Town Council approves Gardenhour annexaton Gardenhour annexation

July 06, 2005|by GREGORY T. SIMMONS

SMITHSBURG - The Smithsburg Town Council voted Tuesday to approve one land annexation, but voted not to approve - at least in its current form - a second, smaller annexation.

The first annexation, the so-called Gardenhour property, would add 24 acres to the town limits, and under a developer's proposal could bring as many as 24 single-family homes along the town's northeastern border.

The council voted 5-0 in favor of the annexation resolution, despite one councilman's distaste for the plan.

"I'm philosophically opposed to enlarging the town for residential development," said Councilman William Mills at Tuesday night's voting session. "But I think it's a no-win situation. ... It would be irresponsible not to (vote in favor) to allow the county to take over."


Councilman Jerome Martin said he hoped fewer homes would be built.

"I personally would not like to see, if I had my druthers, any more than 20 homes," Martin said.

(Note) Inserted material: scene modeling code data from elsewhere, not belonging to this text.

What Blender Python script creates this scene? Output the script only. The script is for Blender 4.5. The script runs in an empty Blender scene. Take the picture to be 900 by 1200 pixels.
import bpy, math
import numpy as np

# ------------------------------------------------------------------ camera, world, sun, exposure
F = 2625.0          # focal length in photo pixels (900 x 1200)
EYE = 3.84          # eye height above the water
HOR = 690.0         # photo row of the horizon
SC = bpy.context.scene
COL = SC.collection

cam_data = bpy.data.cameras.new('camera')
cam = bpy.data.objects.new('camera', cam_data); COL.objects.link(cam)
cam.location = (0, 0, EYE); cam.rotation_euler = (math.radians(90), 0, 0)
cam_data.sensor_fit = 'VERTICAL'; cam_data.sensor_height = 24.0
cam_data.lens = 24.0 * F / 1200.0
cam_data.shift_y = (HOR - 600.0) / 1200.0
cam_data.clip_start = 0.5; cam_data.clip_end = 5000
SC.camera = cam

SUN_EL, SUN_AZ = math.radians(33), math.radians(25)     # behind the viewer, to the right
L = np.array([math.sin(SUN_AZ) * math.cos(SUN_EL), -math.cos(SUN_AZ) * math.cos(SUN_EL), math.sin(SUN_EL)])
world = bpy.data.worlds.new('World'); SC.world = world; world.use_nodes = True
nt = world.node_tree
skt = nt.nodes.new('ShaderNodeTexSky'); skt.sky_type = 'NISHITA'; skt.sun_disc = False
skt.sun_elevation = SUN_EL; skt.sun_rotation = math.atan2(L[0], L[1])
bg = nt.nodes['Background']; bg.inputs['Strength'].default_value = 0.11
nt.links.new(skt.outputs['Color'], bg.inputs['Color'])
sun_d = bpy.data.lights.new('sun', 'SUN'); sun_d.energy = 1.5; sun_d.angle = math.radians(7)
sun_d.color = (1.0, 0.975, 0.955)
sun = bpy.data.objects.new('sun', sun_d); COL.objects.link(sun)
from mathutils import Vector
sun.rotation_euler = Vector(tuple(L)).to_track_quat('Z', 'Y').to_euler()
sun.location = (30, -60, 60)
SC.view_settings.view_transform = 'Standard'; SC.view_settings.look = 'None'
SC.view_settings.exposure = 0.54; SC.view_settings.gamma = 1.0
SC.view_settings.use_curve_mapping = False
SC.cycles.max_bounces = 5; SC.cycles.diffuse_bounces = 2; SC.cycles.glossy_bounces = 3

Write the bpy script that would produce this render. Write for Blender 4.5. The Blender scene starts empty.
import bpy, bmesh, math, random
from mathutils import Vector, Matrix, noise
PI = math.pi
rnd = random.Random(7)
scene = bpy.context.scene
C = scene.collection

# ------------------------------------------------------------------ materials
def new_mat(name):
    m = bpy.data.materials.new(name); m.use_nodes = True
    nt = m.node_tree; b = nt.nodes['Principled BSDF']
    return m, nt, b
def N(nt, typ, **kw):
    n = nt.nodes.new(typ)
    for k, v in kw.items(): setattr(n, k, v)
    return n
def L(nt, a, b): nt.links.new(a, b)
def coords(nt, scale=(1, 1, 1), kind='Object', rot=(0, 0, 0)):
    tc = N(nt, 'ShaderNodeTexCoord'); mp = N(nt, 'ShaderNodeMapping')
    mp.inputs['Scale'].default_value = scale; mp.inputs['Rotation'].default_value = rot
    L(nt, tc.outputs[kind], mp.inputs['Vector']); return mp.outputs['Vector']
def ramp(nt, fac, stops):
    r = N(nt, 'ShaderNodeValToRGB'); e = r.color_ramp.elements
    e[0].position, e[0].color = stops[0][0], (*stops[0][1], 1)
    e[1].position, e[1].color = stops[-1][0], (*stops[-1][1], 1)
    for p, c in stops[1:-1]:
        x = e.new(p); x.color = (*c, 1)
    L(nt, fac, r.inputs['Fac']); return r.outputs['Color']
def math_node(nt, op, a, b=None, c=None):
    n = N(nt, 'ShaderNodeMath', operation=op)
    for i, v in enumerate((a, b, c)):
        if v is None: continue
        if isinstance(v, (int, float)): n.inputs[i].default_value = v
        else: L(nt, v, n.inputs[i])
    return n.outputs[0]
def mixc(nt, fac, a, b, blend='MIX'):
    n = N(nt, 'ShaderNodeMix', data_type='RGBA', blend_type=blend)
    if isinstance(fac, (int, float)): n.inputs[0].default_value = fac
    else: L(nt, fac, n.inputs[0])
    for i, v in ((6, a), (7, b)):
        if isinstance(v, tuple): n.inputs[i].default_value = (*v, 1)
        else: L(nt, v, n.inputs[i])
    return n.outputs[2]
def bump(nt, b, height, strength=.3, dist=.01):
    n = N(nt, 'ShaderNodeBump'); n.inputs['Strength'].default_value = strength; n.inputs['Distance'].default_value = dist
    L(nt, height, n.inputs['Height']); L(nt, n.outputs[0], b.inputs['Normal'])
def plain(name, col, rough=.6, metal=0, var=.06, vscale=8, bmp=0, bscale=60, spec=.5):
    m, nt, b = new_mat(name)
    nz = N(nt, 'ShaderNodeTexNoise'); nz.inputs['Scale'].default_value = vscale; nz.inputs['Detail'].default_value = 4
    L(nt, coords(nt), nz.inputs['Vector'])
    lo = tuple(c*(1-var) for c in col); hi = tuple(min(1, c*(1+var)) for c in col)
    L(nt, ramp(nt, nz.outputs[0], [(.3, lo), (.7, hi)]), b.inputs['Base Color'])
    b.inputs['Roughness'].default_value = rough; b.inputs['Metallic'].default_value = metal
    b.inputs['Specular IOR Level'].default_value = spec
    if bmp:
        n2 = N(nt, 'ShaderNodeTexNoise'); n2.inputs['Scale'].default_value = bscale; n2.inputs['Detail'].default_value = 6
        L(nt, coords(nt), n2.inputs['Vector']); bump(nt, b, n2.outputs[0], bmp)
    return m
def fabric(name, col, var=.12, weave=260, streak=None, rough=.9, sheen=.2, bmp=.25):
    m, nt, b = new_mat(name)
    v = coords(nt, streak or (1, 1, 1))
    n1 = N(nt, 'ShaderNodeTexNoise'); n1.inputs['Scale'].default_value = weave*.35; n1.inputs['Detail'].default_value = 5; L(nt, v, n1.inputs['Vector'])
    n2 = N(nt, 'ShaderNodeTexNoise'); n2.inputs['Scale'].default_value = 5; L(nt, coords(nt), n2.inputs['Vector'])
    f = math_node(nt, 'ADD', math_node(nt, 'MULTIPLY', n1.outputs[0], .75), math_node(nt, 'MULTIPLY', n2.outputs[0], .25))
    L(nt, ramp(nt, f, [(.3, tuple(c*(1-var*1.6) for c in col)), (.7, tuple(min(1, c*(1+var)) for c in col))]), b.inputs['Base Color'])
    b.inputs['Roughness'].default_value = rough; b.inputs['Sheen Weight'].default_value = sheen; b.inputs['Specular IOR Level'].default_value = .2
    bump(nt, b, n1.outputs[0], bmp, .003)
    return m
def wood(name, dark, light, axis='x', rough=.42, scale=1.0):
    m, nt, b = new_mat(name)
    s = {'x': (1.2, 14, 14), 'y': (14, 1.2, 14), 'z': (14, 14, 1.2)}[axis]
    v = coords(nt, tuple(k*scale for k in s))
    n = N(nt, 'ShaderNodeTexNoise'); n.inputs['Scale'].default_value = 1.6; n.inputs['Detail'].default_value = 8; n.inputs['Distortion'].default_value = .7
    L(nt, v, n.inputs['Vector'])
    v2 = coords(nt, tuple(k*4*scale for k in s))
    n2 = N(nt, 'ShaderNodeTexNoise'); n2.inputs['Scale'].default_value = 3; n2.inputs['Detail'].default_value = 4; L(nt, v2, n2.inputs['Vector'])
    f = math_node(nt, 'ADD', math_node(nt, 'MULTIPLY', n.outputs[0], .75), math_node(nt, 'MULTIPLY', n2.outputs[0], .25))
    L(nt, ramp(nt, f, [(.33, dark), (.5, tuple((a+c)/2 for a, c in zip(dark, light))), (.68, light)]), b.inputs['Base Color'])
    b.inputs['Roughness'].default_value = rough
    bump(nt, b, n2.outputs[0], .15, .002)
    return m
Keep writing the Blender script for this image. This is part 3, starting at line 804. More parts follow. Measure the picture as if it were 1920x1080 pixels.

The second annexation, an area along the town's southeastern border, was more problematic, even though the land mass was smaller. The so-called Tracey property, owned by Brian Tracey, is 2.3 acres and could hold as many as 16 town houses, officials said.

Instead of making a motion in favor of the Tracey annexation, Martin made a motion stating that he was not in favor of the annexation as currently proposed.

"I personally would like to see two single-family homes. ... Rented town houses have a tendency to, to draw elements that you (do) not necessarily want in your town. ... I just can't see the wisdom of approving this as it's proposed," Martin said.

Martin's motion passed by a 5-0 vote.

Faced with the next question of how to proceed, Town Attorney Charles Wagaman encouraged the council to vote on a second motion that would bring the annexation proposal back for discussion at a later meeting. After such a motion from Councilwoman Shirley Aurand, the motion passed 5-0.

After the meeting, Wagaman said the result will be a meeting next Tuesday by the Town Council to decide if it wants to put a density restriction, or some other restriction, on the annexation proposal.

Wagaman said that if the council only limits density, it likely won't have to hold a second public hearing. The council already held one public hearing on June 29.

Tracey, who was present at the meeting, declined to comment on the council's action.